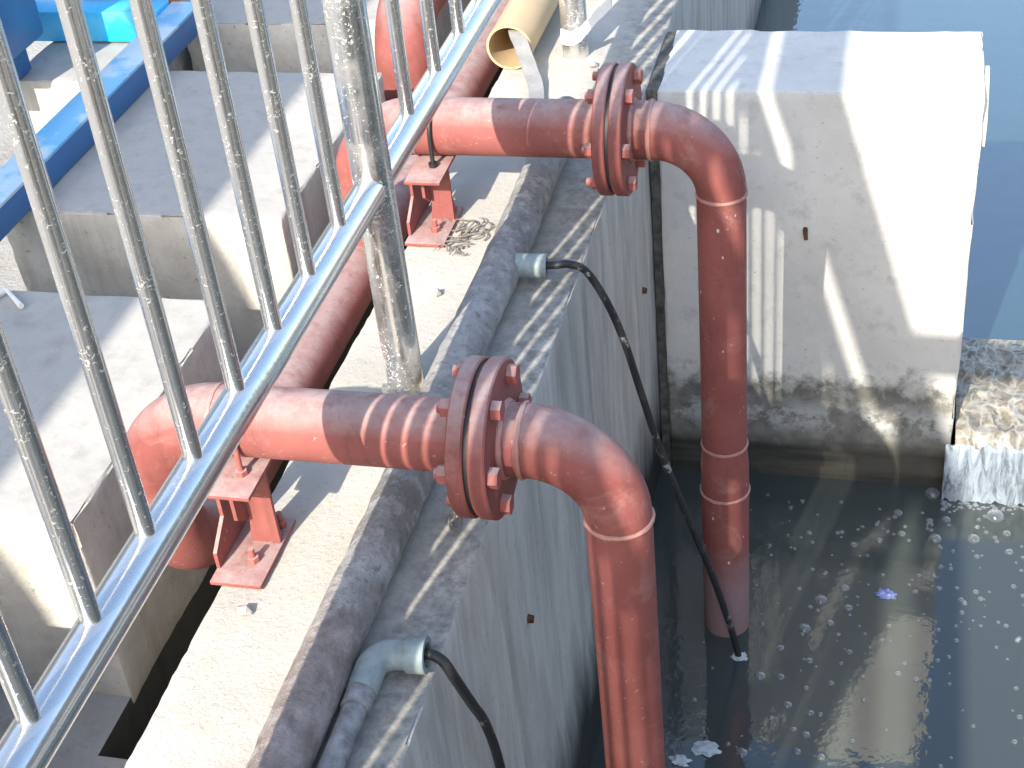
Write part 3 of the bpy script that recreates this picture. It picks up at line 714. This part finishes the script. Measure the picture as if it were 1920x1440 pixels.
# ------------------------------------------------------------------ outside the frame, unseen: mostly added to shade the place and show in the steel
wk = thing('walkway', 'concrete walkway behind the viewer, its unseen rail added to cast shade', 'walkway', (2.5, -2.7, .5))
MB().add(*bevel_box(-.1, 6.2, -3.5, -2.1, .53, .68, .01)).build('deck', 'slab', wk)
MB().add(*bevel_box(-.14, 6.2, -2.05, -1.99, 1.945, 2.07, .01)).build('shade_rail', 'dark_sheet', wk)  # unseen rail, added and made thick to throw a shade band
for x in (-.13, 1.6, 3.2, 4.8): MB().add(*tube([(x, -2.13, .53), (x, -2.02, 1.95)], .024, 16)).build('post', 'steel_post', wk)
for x in (.3, 2.5, 5.0): MB().add(*bevel_box(x, x + .3, -3.2, -2.6, -2.3, .529, .01)).build('pier', 'slab', wk)
od = thing('overhead_shade', 'unseen wide box on legs added above the plinths to shade them', 'shade_box', (-2.3, -4, GZ))
MB().add(*bevel_box(-2.41, -1.826, -8, .2, 2.5, 2.75, .01)).build('shade_box', 'dark_sheet', od)  # added overhead, out of view, to shade the plinths
for y in (-7, -3.2, 0): MB().add(*bevel_box(-2.72, -2.64, y, y + .08, GZ, 2.9, .004)).build('leg', 'dark_sheet', od)
ct = thing('overhead_shade_strip', 'unseen flat strip added above the steel railing to shade the cross wall', 'shade strip', (-.28, -4, 0))
MB().add(*bevel_box(-.298, -.168, -9, -.8, 2.235, 2.265, .004)).build('shade_strip', 'dark_sheet', ct)  # unseen strip added to cast the soft shade on the cross wall
MB().add(*bevel_box(-.350, -.2985, -2.62, -.8, 2.225, 2.30, .004)).build('shade_widener', 'dark_sheet', ct)  # added only to widen the shade of the strip
for y in (-8.4, -5.4, -2.9, -1.26): MB().add(*bevel_box(-.300, -.262, y, y + .04, -.01 if y < -5 else 1.7, 2.234, .003)).build('leg', 'dark_sheet', ct)
for nm, q, h, lb in (('added_building_right', (9, 14, -14, 10), 3.6, 'long grey building added beyond the tank for the steel to reflect'), ('added_building_left', (-16, -9, -10, 14), 4.5, 'grey building added beyond the plinths for the steel to reflect')):  # unseen buildings added as dark shapes for the steel to reflect
    b = thing(nm, lb, 'building', ((q[0] + q[1]) / 2, 0, GZ))
    MB().add(*bevel_box(*q, GZ, h, .02)).build('wall', 'brick', b)
    MB().add(*bevel_box(q[0] - .3, q[1] + .3, q[2] - .3, q[3] + .3, h + .002, h + .18, .02)).build('roof', 'slab', b)
    fx = q[0] - .012 if q[0] > 0 else q[1] - .03
    for k in range(5):
        y = q[2] + 2 + k * 4.4; MB().add(*bevel_box(fx, fx + .042, y, y + 1.6, .9, 2.3, .005)).build('window', 'glass', b)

---+---

Would you return the data exactly as written, without the pictures?

• _Output for this exercise_:
Write part 3 of the bpy script that recreates this picture. It picks up at line 714. This part finishes the script. Measure the picture as if it were 1920x1440 pixels.
# ------------------------------------------------------------------ outside the frame, unseen: mostly added to shade the place and show in the steel
wk = thing('walkway', 'concrete walkway behind the viewer, its unseen rail added to cast shade', 'walkway', (2.5, -2.7, .5))
MB().add(*bevel_box(-.1, 6.2, -3.5, -2.1, .53, .68, .01)).build('deck', 'slab', wk)
MB().add(*bevel_box(-.14, 6.2, -2.05, -1.99, 1.945, 2.07, .01)).build('shade_rail', 'dark_sheet', wk)  # unseen rail, added and made thick to throw a shade band
for x in (-.13, 1.6, 3.2, 4.8): MB().add(*tube([(x, -2.13, .53), (x, -2.02, 1.95)], .024, 16)).build('post', 'steel_post', wk)
for x in (.3, 2.5, 5.0): MB().add(*bevel_box(x, x + .3, -3.2, -2.6, -2.3, .529, .01)).build('pier', 'slab', wk)
od = thing('overhead_shade', 'unseen wide box on legs added above the plinths to shade them', 'shade_box', (-2.3, -4, GZ))
MB().add(*bevel_box(-2.41, -1.826, -8, .2, 2.5, 2.75, .01)).build('shade_box', 'dark_sheet', od)  # added overhead, out of view, to shade the plinths
for y in (-7, -3.2, 0): MB().add(*bevel_box(-2.72, -2.64, y, y + .08, GZ, 2.9, .004)).build('leg', 'dark_sheet', od)
ct = thing('overhead_shade_strip', 'unseen flat strip added above the steel railing to shade the cross wall', 'shade strip', (-.28, -4, 0))
MB().add(*bevel_box(-.298, -.168, -9, -.8, 2.235, 2.265, .004)).build('shade_strip', 'dark_sheet', ct)  # unseen strip added to cast the soft shade on the cross wall
MB().add(*bevel_box(-.350, -.2985, -2.62, -.8, 2.225, 2.30, .004)).build('shade_widener', 'dark_sheet', ct)  # added only to widen the shade of the strip
for y in (-8.4, -5.4, -2.9, -1.26): MB().add(*bevel_box(-.300, -.262, y, y + .04, -.01 if y < -5 else 1.7, 2.234, .003)).build('leg', 'dark_sheet', ct)
for nm, q, h, lb in (('added_building_right', (9, 14, -14, 10), 3.6, 'long grey building added beyond the tank for the steel to reflect'), ('added_building_left', (-16, -9, -10, 14), 4.5, 'grey building added beyond the plinths for the steel to reflect')):  # unseen buildings added as dark shapes for the steel to reflect
    b = thing(nm, lb, 'building', ((q[0] + q[1]) / 2, 0, GZ))
    MB().add(*bevel_box(*q, GZ, h, .02)).build('wall', 'brick', b)
    MB().add(*bevel_box(q[0] - .3, q[1] + .3, q[2] - .3, q[3] + .3, h + .002, h + .18, .02)).build('roof', 'slab', b)
    fx = q[0] - .012 if q[0] > 0 else q[1] - .03
    for k in range(5):
        y = q[2] + 2 + k * 4.4; MB().add(*bevel_box(fx, fx + .042, y, y + 1.6, .9, 2.3, .005)).build('window', 'glass', b)